May Holidays in Poland

Posted: May 3, 2013 in Europe, Holiday, Poland, Traditions

This time of year, we celebrate a number of holidays close together. It’s a good thing, because once the sun returns to Poland, people love to get outside, and I’m pretty sure the mental concentration of workers, students and pupils plummets. I know mine does!

This year (2013), May 1, 2, 3 and 30 are all holidays. Since the 1st through 3rd are Wednesday through Friday, many people take off Monday and Tuesday as well, in essence getting a 9-day vacation. May 30, Corpus Christi, always falls on a Thursday, so most people take the Friday after off, as well.

May 1 (May Day) has significant pagan origins. However, since 1889, it has served as the International Worker’s Day, commemorating the Haymarket Affair in Chicago, when police shot and killed 4 demonstrators. Of course, it has been closely associated with socialist, communist and anarchist groups, undoubtedly as a result of it’s origins. According to Wikipedia, over 80 countries celebrate May 1 as Labor Day, and in Poland it became a national holiday in 1950 – under communism. I find it interesting that after the fall of communism, May 1 was not abolished, in spite of its status as the premiere communist holiday. I would attribute this to two reasons: 1. No one wants to give up a holiday, whatever the reason it was established. 2. It was a labor union (Solidarity) that brought about the downfall of communism. It probably makes more sense to celebrate that victory of organized labor than it does to commemorate the Chicago tragedy.

May 2 is Flag Day in Poland, commemorated since 2004. It isn’t officially a day free from work, but nearly all schools, and many companies, make the day a holiday. It was instituted really just to have a holiday between May 1 and May 3, although it does commemorate a couple of significant events related to the Polish flag. May 2, 1945, Polish soldiers who entered Berlin planted a Polish flag on top of the Reichstag and the Victory Column, as a sign of defeating the Third Reich. Under communism, after the big communist May Day celebrations, Poles would take the flag down on May 2, in a symbolic protest against the fact that the Communist authorities abolished the May 3 holiday.

May 3 is – in my opinion – the proudest holiday in the Polish calendar. It commemorates the establishment of the Polish Constitution in 1791. This constitution, second in the world, was a monument of democratic ideals. Considering the Polish context, surrounded by the Russian and Austrian empires, and the Prussian kingdom, the Polish constitution was far braver than either the American or French, written in the same period. In effect, the constitution was valid for only 14 months, before some of the nobles, along with the Prussians, betrayed the Poles, and the Russians conquered the Polish kingdom. Then, in 1795, Poland was divided among Russia, Prussia and Austria and ceased to exist for 120 years.

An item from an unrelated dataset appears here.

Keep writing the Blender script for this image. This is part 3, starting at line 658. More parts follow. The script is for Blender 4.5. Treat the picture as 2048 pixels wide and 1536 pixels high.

The Polish constitution has some similarities with the French and American constitutions, but retained a monarchy, modeled after the English. It gave voting rights to most of the population, limited the king’s power, gave more structure to the legislative and judicial branches. It also removed voting rights from a number of nobles who had gained them by decree of the king. In addition, it guaranteed tolerance and freedom of all religions. Later, during the war against the Russians, Prussians and Austrians, the Polish leader – and American Revolutionary War hero – Tadeusz Kosciuszko, declared his own “Emancipation Proclamation” granting voting rights and land to peasants who fought against the occupying forces.

The May 3 holiday was first instituted in 1791, banned in 1795 by the Russians, Prussians and Austrian, and reinstated in 1919, when Poland regained its sovereignty after World War I. It was again abolished by the Nazis in 1939, and spontaneously celebrated in 1945. The Soviet occupiers banned it again in 1951, and it was reestablished in 1990, after the fall of communism. It has served as a symbol of Polish unity, patriotism and democracy – hence its abolition by each successive occupier of Poland.

Now, although there are patriotic events on all three days, for most people it means 3 days to spend with family, outside, picnicking, enjoying the spring sun. Unfortunately, this year, someone forgot to tell the sun to cooperate!!